Aside from the fact that we have to remember the 23 different end-of-school-year activities going on for each child.
And that it feels as if every parent in America needs to take four days off from their regularly scheduled working lives in order to fit in every event and activity (We do the best we can, right?!)…It’s kind of a bittersweet time.
A really bittersweet time for me.
Because the end of this school year means my littlest “graduates” elementary school.
And my biggest actually graduates middle school.
(As in there is an actual graduation ceremony with ironing and dress pants involved.)
Yes, that means my first born child is going to high school in the fall.
So if you run into me at Target or the grocery store, just know that although I may be smiling on the outside.
I am actually kind of a mess.
On the inside.
Think teary-eyed-mom-singing-to-Cats-in-the-Cradle-in-my-car kind of mess …on the inside.
I keep trying to hide it.
I’m a little verkempt (if this was an essay and I had a foot note section, this is where I would give credit to Saturday Night Live’s Cawfee Talk).

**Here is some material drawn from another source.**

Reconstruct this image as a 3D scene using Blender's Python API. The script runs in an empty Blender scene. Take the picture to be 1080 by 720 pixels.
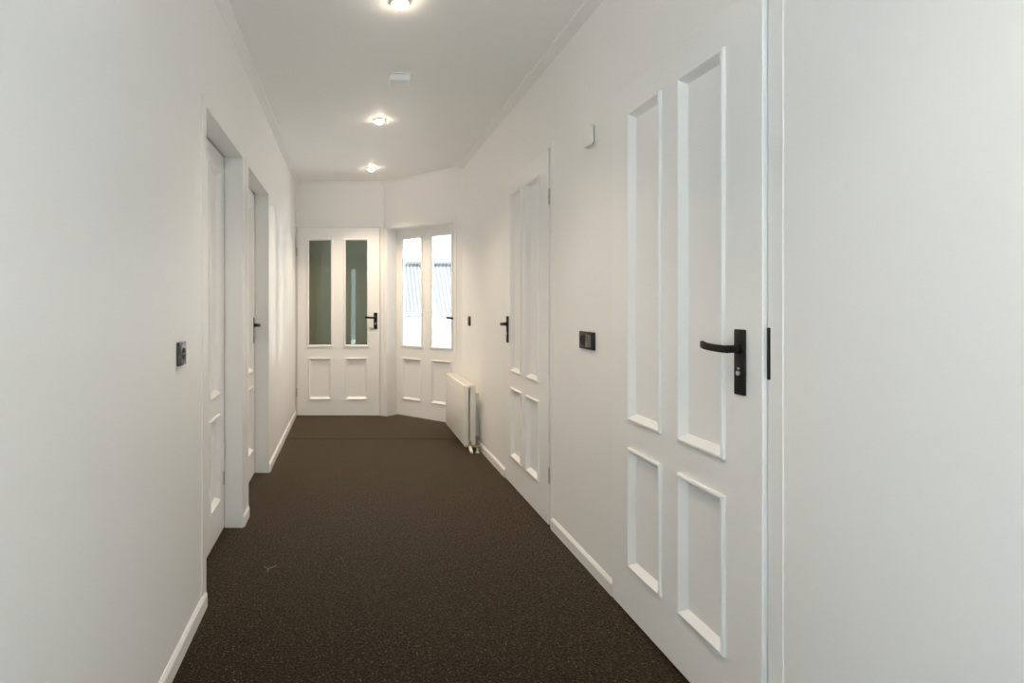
import bpy, bmesh, math
from mathutils import Vector, Matrix

C = bpy.context.scene.collection
PI = math.pi

# ------------------------------------------------------------------ helpers
class MB:
    """collects shapes into one bmesh"""
    def __init__(self):
        self.bm = bmesh.new()

    def box(self, x0, x1, y0, y1, z0, z1):
        vs = [self.bm.verts.new(p) for p in (
            (x0, y0, z0), (x1, y0, z0), (x1, y1, z0), (x0, y1, z0),
            (x0, y0, z1), (x1, y0, z1), (x1, y1, z1), (x0, y1, z1))]
        for f in ((3, 2, 1, 0), (4, 5, 6, 7), (0, 1, 5, 4), (1, 2, 6, 5), (2, 3, 7, 6), (3, 0, 4, 7)):
            self.bm.faces.new([vs[i] for i in f])
        return self

    def rbox(self, x0, x1, y0, y1, z0, z1, r=0.003, seg=2):
        t = bmesh.new()
        m = MB(); m.bm.free(); m.bm = t
        m.box(x0, x1, y0, y1, z0, z1)
        bmesh.ops.bevel(t, geom=list(t.edges), offset=r, segments=seg, profile=0.5, affect='EDGES')
        self.join(t)
        return self

    def join(self, other):
        me = bpy.data.meshes.new('tmp')
        other.to_mesh(me)
        self.bm.from_mesh(me)
        bpy.data.meshes.remove(me)
        other.free()

    def prism(self, pts, z0, z1):
        a = [self.bm.verts.new((p[0], p[1], z0)) for p in pts]
        b = [self.bm.verts.new((p[0], p[1], z1)) for p in pts]
        n = len(pts)
        self.bm.faces.new(list(reversed(a)))
        self.bm.faces.new(b)
        for i in range(n):
            j = (i + 1) % n
            self.bm.faces.new((a[i], a[j], b[j], b[i]))
        return self

    def extrude_profile(self, prof, p0, p1, nrm):
        """sweep a profile (out, z) from p0 to p1 (xy); out runs along nrm"""
        A = [self.bm.verts.new((p0[0] + o * nrm[0], p0[1] + o * nrm[1], z)) for o, z in prof]
        B = [self.bm.verts.new((p1[0] + o * nrm[0], p1[1] + o * nrm[1], z)) for o, z in prof]
        n = len(prof)
        for i in range(n):
            j = (i + 1) % n
            self.bm.faces.new((A[i], A[j], B[j], B[i]))
        self.bm.faces.new(list(reversed(A)))
        self.bm.faces.new(B)
        return self

    def frame_sweep(self, x0, x1, z0, z1, prof):
        """mitred moulding round a rectangle in the local xz plane; prof = (inset, y)"""
        rings = []
        for ins, y in prof:
            rings.append([self.bm.verts.new(p) for p in (
                (x0 + ins, y, z0 + ins), (x1 - ins, y, z0 + ins),
                (x1 - ins, y, z1 - ins), (x0 + ins, y, z1 - ins))])
        for a, b in zip(rings[:-1], rings[1:]):
            for i in range(4):
                j = (i + 1) % 4
                self.bm.faces.new((a[i], a[j], b[j], b[i]))
        return self

    def lathe(self, prof, centre, axis='z', seg=32):
        """prof = (radius, height along axis)"""
        cx, cy, cz = centre
        rings = []
        for r, h in prof:
            ring = []
            for k in range(seg):
                a = 2 * PI * k / seg
                u, v = r * math.cos(a), r * math.sin(a)
                if axis == 'z': p = (cx + u, cy + v, cz + h)
                elif axis == 'y': p = (cx + u, cy + h, cz + v)
                else: p = (cx + h, cy + u, cz + v)
                ring.append(self.bm.verts.new(p))
            rings.append(ring)
        for a, b in zip(rings[:-1], rings[1:]):
            for k in range(seg):
                j = (k + 1) % seg
                self.bm.faces.new((a[k], a[j], b[j], b[k]))
        self.bm.faces.new(rings[0]); self.bm.faces.new(rings[-1])
        return self

    def sweep_rect(self, path, w, h, up=(0, 0, 1)):
        """rounded rectangular bar along a path; h along up, w across"""
        up = Vector(up)
        P = [Vector(p) for p in path]
        rings = []
        n = 12
        for i, p in enumerate(P):
            if i == 0: t = P[1] - P[0]
            elif i == len(P) - 1: t = P[-1] - P[-2]
            else: t = (P[i + 1] - P[i]).normalized() + (P[i] - P[i - 1]).normalized()
            t.normalize()
            s = t.cross(up).normalized()
            u = s.cross(t).normalized()
            ring = []
            for k in range(n):
                a = 2 * PI * k / n
                ca, sa = math.cos(a), math.sin(a)
                e = 0.45
                x = math.copysign(abs(ca) ** e, ca) * w / 2
                y = math.copysign(abs(sa) ** e, sa) * h / 2
                ring.append(self.bm.verts.new(p + s * x + u * y))
            rings.append(ring)
        for a, b in zip(rings[:-1], rings[1:]):
            for k in range(n):
                j = (k + 1) % n
                self.bm.faces.new((a[k], a[j], b[j], b[k]))
        self.bm.faces.new(rings[0]); self.bm.faces.new(rings[-1])
        return self

    def build(self, name, material, parent=None, bevel=0.0, smooth=False, seg=2):
        bmesh.ops.recalc_face_normals(self.bm, faces=list(self.bm.faces))
        me = bpy.data.meshes.new(name)
        self.bm.to_mesh(me)
        self.bm.free()
        if smooth:
            for p in me.polygons:
                p.use_smooth = True
            me.set_sharp_from_angle(angle=math.radians(40))
        o = bpy.data.objects.new(name, me)
        C.objects.link(o)
        me.materials.append(material)
        if parent is not None:
            o.parent = parent
        if bevel:
            b = o.modifiers.new('bevel', 'BEVEL')
            b.width = bevel; b.segments = seg; b.limit_method = 'ANGLE'
            b.angle_limit = math.radians(40)
        return o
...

All week I bury myself in my to-do list. Lie to myself that I’m OK through emails. On the phone. And down a few spoonful or five of Nutella.
I’ve tried to jog it out.
Write it out.
Chat it out with mom friends.
I’m trying, in the most Talladega Nights way to “bury it deep down”. But as a mom, I can’t help but feel a temporary sense of bittersweet holy crap-ness.
That this is really happening.
This sh*t is real.
Kids really do grow up in a blink of an eye.
My husband found an old video of my son walking to the bus stop on his first day of kindergarten. That was nine years ago.
He played it for me at 6:45 a.m. today – the day of my son’s 8th grade graduation.
This man, my loving husband, knows what he’s doing. He knew I would appreciate the video. And that it would send me into a tailspin of motherly emotion.
At a time when I’m at my most rattled and vulnerable.
A time when I’m still in complete denial.
As I watched the 20-second clip, (which I remember recording because I’m as usual behind the camera as we walked our little guy to the bus stop), I saw the version of my son I still see in my mind’s eye. He was so sweet and small, in his little kid-pre-teen voice and big-boy backpack. (I would post it, but if I did, my son would probably never speak to me again.)
My son watched the video with me this morning. And he knew I’d lose it.
But I tried to stay strong and hold it in.
Until he left for school on his bike.
Then I let the tears roll.
Yes, this week marks an important turning point.
For my kids.
For me and my husband.
And for so many parents.
Once again, and thankfully without diapers and potty training, we have NO IDEA WHAT WE ARE IN FOR as parents as we face the true teenage years.
It’s exciting.
And nerve-racking to think that our kids will put us through the same crap we put our parents through eons ago.
And yet we head into it with the highest of hopes.
Coach Taylor’s clear eyes.
And full hearts.
And a bundle of circle-of-life God-help-us-all naivety.